*Supplied data*:
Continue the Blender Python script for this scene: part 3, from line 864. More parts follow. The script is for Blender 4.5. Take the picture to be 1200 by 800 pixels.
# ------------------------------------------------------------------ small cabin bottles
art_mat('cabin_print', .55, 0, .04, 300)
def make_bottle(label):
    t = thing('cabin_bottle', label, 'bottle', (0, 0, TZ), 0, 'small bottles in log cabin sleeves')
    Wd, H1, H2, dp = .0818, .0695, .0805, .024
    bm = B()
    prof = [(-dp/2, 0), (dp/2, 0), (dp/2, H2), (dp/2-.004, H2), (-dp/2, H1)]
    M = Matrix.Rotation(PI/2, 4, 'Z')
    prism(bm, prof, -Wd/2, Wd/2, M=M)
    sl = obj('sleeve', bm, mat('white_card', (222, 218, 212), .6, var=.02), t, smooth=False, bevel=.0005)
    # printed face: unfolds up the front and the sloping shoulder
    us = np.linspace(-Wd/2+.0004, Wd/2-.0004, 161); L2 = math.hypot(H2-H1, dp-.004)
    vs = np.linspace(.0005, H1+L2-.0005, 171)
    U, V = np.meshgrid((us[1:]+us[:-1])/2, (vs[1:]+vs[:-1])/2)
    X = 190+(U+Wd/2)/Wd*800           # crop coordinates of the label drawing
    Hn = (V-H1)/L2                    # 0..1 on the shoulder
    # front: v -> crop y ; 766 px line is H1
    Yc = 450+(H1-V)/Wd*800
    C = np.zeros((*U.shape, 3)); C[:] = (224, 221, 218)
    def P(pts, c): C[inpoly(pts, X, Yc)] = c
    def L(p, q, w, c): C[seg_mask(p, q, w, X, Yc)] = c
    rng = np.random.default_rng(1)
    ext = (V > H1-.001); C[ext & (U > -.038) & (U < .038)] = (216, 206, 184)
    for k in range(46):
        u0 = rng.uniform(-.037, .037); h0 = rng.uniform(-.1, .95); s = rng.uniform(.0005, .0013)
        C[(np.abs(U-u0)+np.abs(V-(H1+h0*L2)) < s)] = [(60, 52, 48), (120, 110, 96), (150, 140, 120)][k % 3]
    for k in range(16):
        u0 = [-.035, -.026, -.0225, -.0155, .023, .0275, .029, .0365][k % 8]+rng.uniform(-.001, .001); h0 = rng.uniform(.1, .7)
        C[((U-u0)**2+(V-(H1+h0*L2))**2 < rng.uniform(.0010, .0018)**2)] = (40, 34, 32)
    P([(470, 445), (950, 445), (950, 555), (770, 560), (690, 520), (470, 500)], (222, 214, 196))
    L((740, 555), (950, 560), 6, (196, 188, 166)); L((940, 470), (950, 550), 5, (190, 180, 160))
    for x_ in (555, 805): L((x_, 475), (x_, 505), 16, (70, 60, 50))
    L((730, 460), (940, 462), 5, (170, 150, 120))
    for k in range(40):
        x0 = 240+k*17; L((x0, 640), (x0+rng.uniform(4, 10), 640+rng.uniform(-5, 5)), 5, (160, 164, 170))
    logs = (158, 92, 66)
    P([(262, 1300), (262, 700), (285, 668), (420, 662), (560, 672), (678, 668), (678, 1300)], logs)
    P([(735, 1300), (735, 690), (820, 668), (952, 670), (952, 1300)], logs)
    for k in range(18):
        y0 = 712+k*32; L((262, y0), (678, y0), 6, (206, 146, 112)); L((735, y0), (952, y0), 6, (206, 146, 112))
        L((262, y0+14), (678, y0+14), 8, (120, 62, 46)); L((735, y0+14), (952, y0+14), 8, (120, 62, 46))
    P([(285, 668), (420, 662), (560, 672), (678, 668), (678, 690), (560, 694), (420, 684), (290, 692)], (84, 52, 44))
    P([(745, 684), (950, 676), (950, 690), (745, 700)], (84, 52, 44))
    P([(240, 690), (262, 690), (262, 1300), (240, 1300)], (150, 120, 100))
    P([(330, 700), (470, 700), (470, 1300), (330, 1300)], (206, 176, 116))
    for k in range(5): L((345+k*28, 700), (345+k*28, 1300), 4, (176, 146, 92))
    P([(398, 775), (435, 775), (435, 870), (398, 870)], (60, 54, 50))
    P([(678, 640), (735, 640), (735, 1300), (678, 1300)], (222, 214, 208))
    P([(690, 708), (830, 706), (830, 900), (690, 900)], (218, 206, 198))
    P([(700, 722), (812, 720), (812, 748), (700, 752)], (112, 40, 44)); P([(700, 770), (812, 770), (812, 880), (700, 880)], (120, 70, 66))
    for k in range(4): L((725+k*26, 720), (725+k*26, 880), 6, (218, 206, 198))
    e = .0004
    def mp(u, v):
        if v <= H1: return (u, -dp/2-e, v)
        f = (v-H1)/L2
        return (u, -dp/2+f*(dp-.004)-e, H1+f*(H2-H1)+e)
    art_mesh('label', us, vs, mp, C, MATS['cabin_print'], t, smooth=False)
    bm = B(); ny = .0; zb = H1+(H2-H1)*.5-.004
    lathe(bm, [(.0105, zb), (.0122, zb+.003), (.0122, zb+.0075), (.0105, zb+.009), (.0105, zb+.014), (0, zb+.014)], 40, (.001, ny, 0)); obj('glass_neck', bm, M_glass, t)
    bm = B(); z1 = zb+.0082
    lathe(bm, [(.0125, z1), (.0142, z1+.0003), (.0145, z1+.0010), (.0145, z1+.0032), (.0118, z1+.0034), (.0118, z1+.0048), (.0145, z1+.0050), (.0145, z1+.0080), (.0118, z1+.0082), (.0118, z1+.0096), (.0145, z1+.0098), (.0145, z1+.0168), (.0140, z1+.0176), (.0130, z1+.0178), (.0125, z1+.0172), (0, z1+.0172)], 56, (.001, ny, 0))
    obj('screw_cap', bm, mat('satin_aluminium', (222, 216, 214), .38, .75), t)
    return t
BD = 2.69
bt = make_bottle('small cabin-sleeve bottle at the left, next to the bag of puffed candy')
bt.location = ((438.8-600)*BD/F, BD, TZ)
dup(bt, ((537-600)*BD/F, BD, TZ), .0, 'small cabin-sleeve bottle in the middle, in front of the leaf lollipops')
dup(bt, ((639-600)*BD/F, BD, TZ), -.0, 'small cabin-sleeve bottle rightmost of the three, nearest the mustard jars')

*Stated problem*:
Give back the whole listing, word for word.

*Exercise output*:
Continue the Blender Python script for this scene: part 3, from line 864. More parts follow. The script is for Blender 4.5. Take the picture to be 1200 by 800 pixels.
# ------------------------------------------------------------------ small cabin bottles
art_mat('cabin_print', .55, 0, .04, 300)
def make_bottle(label):
    t = thing('cabin_bottle', label, 'bottle', (0, 0, TZ), 0, 'small bottles in log cabin sleeves')
    Wd, H1, H2, dp = .0818, .0695, .0805, .024
    bm = B()
    prof = [(-dp/2, 0), (dp/2, 0), (dp/2, H2), (dp/2-.004, H2), (-dp/2, H1)]
    M = Matrix.Rotation(PI/2, 4, 'Z')
    prism(bm, prof, -Wd/2, Wd/2, M=M)
    sl = obj('sleeve', bm, mat('white_card', (222, 218, 212), .6, var=.02), t, smooth=False, bevel=.0005)
    # printed face: unfolds up the front and the sloping shoulder
    us = np.linspace(-Wd/2+.0004, Wd/2-.0004, 161); L2 = math.hypot(H2-H1, dp-.004)
    vs = np.linspace(.0005, H1+L2-.0005, 171)
    U, V = np.meshgrid((us[1:]+us[:-1])/2, (vs[1:]+vs[:-1])/2)
    X = 190+(U+Wd/2)/Wd*800           # crop coordinates of the label drawing
    Hn = (V-H1)/L2                    # 0..1 on the shoulder
    # front: v -> crop y ; 766 px line is H1
    Yc = 450+(H1-V)/Wd*800
    C = np.zeros((*U.shape, 3)); C[:] = (224, 221, 218)
    def P(pts, c): C[inpoly(pts, X, Yc)] = c
    def L(p, q, w, c): C[seg_mask(p, q, w, X, Yc)] = c
    rng = np.random.default_rng(1)
    ext = (V > H1-.001); C[ext & (U > -.038) & (U < .038)] = (216, 206, 184)
    for k in range(46):
        u0 = rng.uniform(-.037, .037); h0 = rng.uniform(-.1, .95); s = rng.uniform(.0005, .0013)
        C[(np.abs(U-u0)+np.abs(V-(H1+h0*L2)) < s)] = [(60, 52, 48), (120, 110, 96), (150, 140, 120)][k % 3]
    for k in range(16):
        u0 = [-.035, -.026, -.0225, -.0155, .023, .0275, .029, .0365][k % 8]+rng.uniform(-.001, .001); h0 = rng.uniform(.1, .7)
        C[((U-u0)**2+(V-(H1+h0*L2))**2 < rng.uniform(.0010, .0018)**2)] = (40, 34, 32)
    P([(470, 445), (950, 445), (950, 555), (770, 560), (690, 520), (470, 500)], (222, 214, 196))
    L((740, 555), (950, 560), 6, (196, 188, 166)); L((940, 470), (950, 550), 5, (190, 180, 160))
    for x_ in (555, 805): L((x_, 475), (x_, 505), 16, (70, 60, 50))
    L((730, 460), (940, 462), 5, (170, 150, 120))
    for k in range(40):
        x0 = 240+k*17; L((x0, 640), (x0+rng.uniform(4, 10), 640+rng.uniform(-5, 5)), 5, (160, 164, 170))
    logs = (158, 92, 66)
    P([(262, 1300), (262, 700), (285, 668), (420, 662), (560, 672), (678, 668), (678, 1300)], logs)
    P([(735, 1300), (735, 690), (820, 668), (952, 670), (952, 1300)], logs)
    for k in range(18):
        y0 = 712+k*32; L((262, y0), (678, y0), 6, (206, 146, 112)); L((735, y0), (952, y0), 6, (206, 146, 112))
        L((262, y0+14), (678, y0+14), 8, (120, 62, 46)); L((735, y0+14), (952, y0+14), 8, (120, 62, 46))
    P([(285, 668), (420, 662), (560, 672), (678, 668), (678, 690), (560, 694), (420, 684), (290, 692)], (84, 52, 44))
    P([(745, 684), (950, 676), (950, 690), (745, 700)], (84, 52, 44))
    P([(240, 690), (262, 690), (262, 1300), (240, 1300)], (150, 120, 100))
    P([(330, 700), (470, 700), (470, 1300), (330, 1300)], (206, 176, 116))
    for k in range(5): L((345+k*28, 700), (345+k*28, 1300), 4, (176, 146, 92))
    P([(398, 775), (435, 775), (435, 870), (398, 870)], (60, 54, 50))
    P([(678, 640), (735, 640), (735, 1300), (678, 1300)], (222, 214, 208))
    P([(690, 708), (830, 706), (830, 900), (690, 900)], (218, 206, 198))
    P([(700, 722), (812, 720), (812, 748), (700, 752)], (112, 40, 44)); P([(700, 770), (812, 770), (812, 880), (700, 880)], (120, 70, 66))
    for k in range(4): L((725+k*26, 720), (725+k*26, 880), 6, (218, 206, 198))
    e = .0004
    def mp(u, v):
        if v <= H1: return (u, -dp/2-e, v)
        f = (v-H1)/L2
        return (u, -dp/2+f*(dp-.004)-e, H1+f*(H2-H1)+e)
    art_mesh('label', us, vs, mp, C, MATS['cabin_print'], t, smooth=False)
    bm = B(); ny = .0; zb = H1+(H2-H1)*.5-.004
    lathe(bm, [(.0105, zb), (.0122, zb+.003), (.0122, zb+.0075), (.0105, zb+.009), (.0105, zb+.014), (0, zb+.014)], 40, (.001, ny, 0)); obj('glass_neck', bm, M_glass, t)
    bm = B(); z1 = zb+.0082
    lathe(bm, [(.0125, z1), (.0142, z1+.0003), (.0145, z1+.0010), (.0145, z1+.0032), (.0118, z1+.0034), (.0118, z1+.0048), (.0145, z1+.0050), (.0145, z1+.0080), (.0118, z1+.0082), (.0118, z1+.0096), (.0145, z1+.0098), (.0145, z1+.0168), (.0140, z1+.0176), (.0130, z1+.0178), (.0125, z1+.0172), (0, z1+.0172)], 56, (.001, ny, 0))
    obj('screw_cap', bm, mat('satin_aluminium', (222, 216, 214), .38, .75), t)
    return t
BD = 2.69
bt = make_bottle('small cabin-sleeve bottle at the left, next to the bag of puffed candy')
bt.location = ((438.8-600)*BD/F, BD, TZ)
dup(bt, ((537-600)*BD/F, BD, TZ), .0, 'small cabin-sleeve bottle in the middle, in front of the leaf lollipops')
dup(bt, ((639-600)*BD/F, BD, TZ), -.0, 'small cabin-sleeve bottle rightmost of the three, nearest the mustard jars')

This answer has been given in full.